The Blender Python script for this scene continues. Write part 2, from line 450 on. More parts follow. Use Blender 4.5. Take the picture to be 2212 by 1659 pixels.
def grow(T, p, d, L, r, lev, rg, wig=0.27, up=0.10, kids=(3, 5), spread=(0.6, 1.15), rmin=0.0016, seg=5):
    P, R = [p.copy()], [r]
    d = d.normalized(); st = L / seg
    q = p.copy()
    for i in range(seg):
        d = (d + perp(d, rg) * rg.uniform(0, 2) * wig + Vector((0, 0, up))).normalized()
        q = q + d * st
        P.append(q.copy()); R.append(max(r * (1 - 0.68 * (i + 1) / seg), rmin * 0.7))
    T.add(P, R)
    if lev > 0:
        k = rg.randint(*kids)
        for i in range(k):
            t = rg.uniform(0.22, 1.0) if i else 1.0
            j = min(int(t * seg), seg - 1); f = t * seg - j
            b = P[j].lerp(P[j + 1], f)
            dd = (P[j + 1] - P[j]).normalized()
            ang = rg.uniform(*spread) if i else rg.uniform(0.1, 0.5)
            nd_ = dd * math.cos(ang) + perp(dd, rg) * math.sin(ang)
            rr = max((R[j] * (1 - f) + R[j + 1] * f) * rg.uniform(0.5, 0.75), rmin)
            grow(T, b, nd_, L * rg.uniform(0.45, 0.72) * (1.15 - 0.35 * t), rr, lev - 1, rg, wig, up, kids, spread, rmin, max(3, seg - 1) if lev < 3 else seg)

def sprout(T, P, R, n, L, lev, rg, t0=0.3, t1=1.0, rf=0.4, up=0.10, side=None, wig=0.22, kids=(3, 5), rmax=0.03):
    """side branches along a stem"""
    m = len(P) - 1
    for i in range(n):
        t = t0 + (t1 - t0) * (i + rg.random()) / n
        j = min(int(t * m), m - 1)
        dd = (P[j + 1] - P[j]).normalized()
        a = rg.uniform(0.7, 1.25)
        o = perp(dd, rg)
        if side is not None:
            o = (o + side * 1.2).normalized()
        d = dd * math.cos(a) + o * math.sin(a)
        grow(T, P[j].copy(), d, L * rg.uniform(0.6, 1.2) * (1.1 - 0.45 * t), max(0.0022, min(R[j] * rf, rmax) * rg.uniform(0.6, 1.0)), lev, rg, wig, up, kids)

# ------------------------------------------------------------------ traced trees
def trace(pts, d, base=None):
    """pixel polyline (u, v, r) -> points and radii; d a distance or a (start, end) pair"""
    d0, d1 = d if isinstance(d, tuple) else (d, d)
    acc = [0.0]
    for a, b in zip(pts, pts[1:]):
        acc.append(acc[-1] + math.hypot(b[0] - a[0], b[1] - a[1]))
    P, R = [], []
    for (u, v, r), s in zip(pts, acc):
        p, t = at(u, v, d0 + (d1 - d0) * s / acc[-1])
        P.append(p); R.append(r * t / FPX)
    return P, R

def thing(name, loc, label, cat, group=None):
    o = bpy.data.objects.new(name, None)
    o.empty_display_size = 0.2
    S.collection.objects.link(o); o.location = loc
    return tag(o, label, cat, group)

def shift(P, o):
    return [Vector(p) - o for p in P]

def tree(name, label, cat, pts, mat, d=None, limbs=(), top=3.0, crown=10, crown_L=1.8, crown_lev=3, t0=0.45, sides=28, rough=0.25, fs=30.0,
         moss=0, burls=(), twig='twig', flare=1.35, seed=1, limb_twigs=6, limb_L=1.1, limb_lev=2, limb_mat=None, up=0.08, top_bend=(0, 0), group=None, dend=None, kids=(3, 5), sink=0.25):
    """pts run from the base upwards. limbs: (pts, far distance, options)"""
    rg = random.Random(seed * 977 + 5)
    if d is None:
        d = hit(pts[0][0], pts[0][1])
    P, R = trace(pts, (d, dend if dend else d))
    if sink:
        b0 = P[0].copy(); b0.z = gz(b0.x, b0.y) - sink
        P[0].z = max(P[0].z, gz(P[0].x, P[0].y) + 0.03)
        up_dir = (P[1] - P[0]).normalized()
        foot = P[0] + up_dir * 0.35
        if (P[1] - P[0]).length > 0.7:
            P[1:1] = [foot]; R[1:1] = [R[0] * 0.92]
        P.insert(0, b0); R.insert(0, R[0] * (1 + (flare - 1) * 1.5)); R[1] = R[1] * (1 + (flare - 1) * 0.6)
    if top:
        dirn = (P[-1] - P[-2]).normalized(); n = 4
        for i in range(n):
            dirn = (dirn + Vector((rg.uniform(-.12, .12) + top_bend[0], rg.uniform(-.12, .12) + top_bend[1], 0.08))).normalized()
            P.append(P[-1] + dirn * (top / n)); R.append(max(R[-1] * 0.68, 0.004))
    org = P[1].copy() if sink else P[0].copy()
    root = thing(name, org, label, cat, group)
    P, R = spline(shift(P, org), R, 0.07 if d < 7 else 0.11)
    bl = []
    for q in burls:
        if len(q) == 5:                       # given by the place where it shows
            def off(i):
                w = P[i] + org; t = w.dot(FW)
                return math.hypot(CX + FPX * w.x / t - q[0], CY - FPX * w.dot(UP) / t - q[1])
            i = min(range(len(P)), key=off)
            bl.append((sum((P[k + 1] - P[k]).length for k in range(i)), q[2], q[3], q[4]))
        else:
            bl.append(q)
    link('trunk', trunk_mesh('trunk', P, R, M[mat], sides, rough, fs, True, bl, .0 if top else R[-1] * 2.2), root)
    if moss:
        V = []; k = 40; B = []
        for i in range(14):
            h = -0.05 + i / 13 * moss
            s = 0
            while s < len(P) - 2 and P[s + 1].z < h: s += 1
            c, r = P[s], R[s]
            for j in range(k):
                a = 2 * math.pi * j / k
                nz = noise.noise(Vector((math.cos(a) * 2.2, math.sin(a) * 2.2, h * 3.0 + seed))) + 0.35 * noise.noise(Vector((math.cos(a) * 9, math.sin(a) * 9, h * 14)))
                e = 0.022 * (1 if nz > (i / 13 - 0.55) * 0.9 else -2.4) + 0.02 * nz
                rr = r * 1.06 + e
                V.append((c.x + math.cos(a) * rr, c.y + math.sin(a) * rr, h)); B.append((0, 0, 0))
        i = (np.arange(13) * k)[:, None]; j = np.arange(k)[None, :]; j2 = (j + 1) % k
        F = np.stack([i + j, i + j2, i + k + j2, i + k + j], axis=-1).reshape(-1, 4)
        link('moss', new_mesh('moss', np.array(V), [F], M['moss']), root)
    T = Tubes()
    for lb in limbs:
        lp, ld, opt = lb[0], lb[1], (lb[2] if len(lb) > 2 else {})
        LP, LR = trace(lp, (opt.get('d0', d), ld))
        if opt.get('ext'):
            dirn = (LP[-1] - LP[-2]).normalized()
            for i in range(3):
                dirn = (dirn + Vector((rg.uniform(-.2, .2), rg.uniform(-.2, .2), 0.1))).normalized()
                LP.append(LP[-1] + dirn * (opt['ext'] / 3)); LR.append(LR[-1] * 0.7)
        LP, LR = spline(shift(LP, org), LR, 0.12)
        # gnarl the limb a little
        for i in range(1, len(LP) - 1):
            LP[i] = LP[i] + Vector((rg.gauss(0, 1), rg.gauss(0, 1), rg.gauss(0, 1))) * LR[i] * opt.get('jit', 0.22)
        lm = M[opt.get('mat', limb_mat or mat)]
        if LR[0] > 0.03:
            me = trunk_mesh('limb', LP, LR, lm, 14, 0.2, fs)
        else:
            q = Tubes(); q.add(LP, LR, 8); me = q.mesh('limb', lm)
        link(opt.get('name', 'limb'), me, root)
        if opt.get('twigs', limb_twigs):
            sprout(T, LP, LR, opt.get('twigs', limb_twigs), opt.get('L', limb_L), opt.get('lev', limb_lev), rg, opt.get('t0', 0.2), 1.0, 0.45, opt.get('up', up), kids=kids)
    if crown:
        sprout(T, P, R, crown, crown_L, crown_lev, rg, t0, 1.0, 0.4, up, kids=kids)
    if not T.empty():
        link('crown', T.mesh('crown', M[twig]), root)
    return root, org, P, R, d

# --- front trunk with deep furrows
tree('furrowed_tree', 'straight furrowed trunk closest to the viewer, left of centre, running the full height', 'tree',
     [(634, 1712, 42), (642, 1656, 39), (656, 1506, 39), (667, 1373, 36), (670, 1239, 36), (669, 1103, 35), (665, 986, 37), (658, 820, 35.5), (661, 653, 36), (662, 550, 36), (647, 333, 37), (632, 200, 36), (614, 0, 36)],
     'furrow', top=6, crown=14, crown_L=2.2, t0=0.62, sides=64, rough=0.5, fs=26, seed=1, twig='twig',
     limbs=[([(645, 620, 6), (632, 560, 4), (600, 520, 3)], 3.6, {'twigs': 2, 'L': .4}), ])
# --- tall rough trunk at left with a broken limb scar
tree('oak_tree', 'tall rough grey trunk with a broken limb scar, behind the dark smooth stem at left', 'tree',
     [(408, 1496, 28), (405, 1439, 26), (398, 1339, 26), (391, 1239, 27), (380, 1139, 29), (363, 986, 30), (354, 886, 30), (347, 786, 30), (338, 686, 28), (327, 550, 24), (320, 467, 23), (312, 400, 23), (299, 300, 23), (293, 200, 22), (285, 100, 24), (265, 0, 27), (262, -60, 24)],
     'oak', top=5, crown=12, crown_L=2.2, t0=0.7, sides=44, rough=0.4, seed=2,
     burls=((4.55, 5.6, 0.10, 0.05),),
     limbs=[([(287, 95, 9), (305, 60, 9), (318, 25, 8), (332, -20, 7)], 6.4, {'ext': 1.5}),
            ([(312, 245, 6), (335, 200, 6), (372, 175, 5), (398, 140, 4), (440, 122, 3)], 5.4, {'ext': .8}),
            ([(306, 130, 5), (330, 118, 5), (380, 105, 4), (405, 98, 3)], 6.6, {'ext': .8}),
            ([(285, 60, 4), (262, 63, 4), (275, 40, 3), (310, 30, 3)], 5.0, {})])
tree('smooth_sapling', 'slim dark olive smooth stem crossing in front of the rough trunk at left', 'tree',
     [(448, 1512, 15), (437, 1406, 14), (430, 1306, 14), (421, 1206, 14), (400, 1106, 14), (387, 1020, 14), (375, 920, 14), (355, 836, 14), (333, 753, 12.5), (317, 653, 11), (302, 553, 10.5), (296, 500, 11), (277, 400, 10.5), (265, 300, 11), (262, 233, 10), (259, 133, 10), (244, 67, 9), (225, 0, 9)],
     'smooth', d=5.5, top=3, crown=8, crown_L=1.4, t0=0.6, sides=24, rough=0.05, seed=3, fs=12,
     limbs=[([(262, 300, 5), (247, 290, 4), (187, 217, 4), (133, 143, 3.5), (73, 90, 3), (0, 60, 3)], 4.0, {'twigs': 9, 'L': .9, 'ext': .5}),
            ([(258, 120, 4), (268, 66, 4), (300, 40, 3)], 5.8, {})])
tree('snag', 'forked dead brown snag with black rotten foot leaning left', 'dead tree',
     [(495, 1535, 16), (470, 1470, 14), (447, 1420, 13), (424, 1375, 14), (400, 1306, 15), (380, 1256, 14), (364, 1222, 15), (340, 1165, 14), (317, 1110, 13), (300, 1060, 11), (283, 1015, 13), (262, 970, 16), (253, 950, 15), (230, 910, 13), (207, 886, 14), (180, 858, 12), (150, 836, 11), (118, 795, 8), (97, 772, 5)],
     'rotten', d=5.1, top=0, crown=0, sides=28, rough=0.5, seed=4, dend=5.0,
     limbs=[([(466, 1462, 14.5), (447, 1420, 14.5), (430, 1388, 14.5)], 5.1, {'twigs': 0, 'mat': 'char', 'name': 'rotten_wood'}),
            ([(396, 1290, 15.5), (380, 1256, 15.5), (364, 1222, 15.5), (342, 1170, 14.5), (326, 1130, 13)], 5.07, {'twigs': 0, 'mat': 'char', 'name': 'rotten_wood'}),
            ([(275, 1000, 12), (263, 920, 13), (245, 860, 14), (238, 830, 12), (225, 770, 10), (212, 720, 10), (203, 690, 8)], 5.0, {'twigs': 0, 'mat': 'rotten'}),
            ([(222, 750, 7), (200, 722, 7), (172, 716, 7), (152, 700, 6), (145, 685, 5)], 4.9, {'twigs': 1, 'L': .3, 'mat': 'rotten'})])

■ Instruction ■
Starting with the first line of the data above, copy each line exactly until you reach the line with "grow(T, P[j].copy(), d, L"; include that line as well.

■ Answer below ■
The Blender Python script for this scene continues. Write part 2, from line 450 on. More parts follow. Use Blender 4.5. Take the picture to be 2212 by 1659 pixels.
def grow(T, p, d, L, r, lev, rg, wig=0.27, up=0.10, kids=(3, 5), spread=(0.6, 1.15), rmin=0.0016, seg=5):
    P, R = [p.copy()], [r]
    d = d.normalized(); st = L / seg
    q = p.copy()
    for i in range(seg):
        d = (d + perp(d, rg) * rg.uniform(0, 2) * wig + Vector((0, 0, up))).normalized()
        q = q + d * st
        P.append(q.copy()); R.append(max(r * (1 - 0.68 * (i + 1) / seg), rmin * 0.7))
    T.add(P, R)
    if lev > 0:
        k = rg.randint(*kids)
        for i in range(k):
            t = rg.uniform(0.22, 1.0) if i else 1.0
            j = min(int(t * seg), seg - 1); f = t * seg - j
            b = P[j].lerp(P[j + 1], f)
            dd = (P[j + 1] - P[j]).normalized()
            ang = rg.uniform(*spread) if i else rg.uniform(0.1, 0.5)
            nd_ = dd * math.cos(ang) + perp(dd, rg) * math.sin(ang)
            rr = max((R[j] * (1 - f) + R[j + 1] * f) * rg.uniform(0.5, 0.75), rmin)
            grow(T, b, nd_, L * rg.uniform(0.45, 0.72) * (1.15 - 0.35 * t), rr, lev - 1, rg, wig, up, kids, spread, rmin, max(3, seg - 1) if lev < 3 else seg)

def sprout(T, P, R, n, L, lev, rg, t0=0.3, t1=1.0, rf=0.4, up=0.10, side=None, wig=0.22, kids=(3, 5), rmax=0.03):
    """side branches along a stem"""
    m = len(P) - 1
    for i in range(n):
        t = t0 + (t1 - t0) * (i + rg.random()) / n
        j = min(int(t * m), m - 1)
        dd = (P[j + 1] - P[j]).normalized()
        a = rg.uniform(0.7, 1.25)
        o = perp(dd, rg)
        if side is not None:
            o = (o + side * 1.2).normalized()
        d = dd * math.cos(a) + o * math.sin(a)
        grow(T, P[j].copy(), d, L * rg.uniform(0.6, 1.2) * (1.1 - 0.45 * t), max(0.0022, min(R[j] * rf, rmax) * rg.uniform(0.6, 1.0)), lev, rg, wig, up, kids)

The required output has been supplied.